Problem: Consider the system of equation $$\begin{cases}a+b+c=6\\a+2b+3c=14\\2a+5b+8c=36\end{cases}\tag{1}$$ Find constants $k_1,k_2$ such that $k_1$ times the first equation in the system, plus $k_2$ times the second equation of the system gives us the third equation in the system.
From the words, I have come up with $$\begin{cases}k_1(a+b+c)+k_2(a+2b+3c)=2a+5b+8c\\6k_1+ 14k_2=36\end{cases}\tag{2}$$
But now, I'm left with more variables in a system, and I also have that feeling that I misinterpreted the problem and wrote the equation wrong.

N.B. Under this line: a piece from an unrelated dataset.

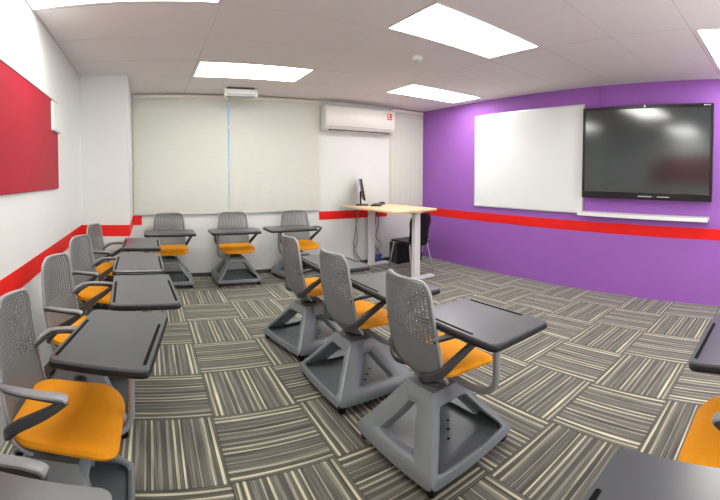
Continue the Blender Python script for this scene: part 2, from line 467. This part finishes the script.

So I'm wondering how you would write the equation, and if there is a simple and efficient way to solve the system with either substitution or elimination.
Thank you.
You've got:
$$k_1(a+b+c)+k_2(a+2b+3c)=2a+5b+8c$$
Or equivalently:
$$\color{red}{(k_1+k_2)}a+\color{blue}{(k_1+2k_2)}b+\color{green}{(k_1+3k_2)}c=\color{red}{2}a+\color{blue}{5}b+\color{green}{8}{c}$$
Equate coefficients
We need:
$$\color{red}{*}k_1+k_2=2$$ $$\color{blue}{*}k_1+2k_2=5$$ $$\color{green}{*}k_1+3k_2=8$$
We must also have the other equation that you mentioned satisfied:
$$6k_1+14k_2=36$$
There are $4$ equations but only two unknowns. So look at only system of 2 equations and solve that system, then check to see if it holds for the third equation and fourth.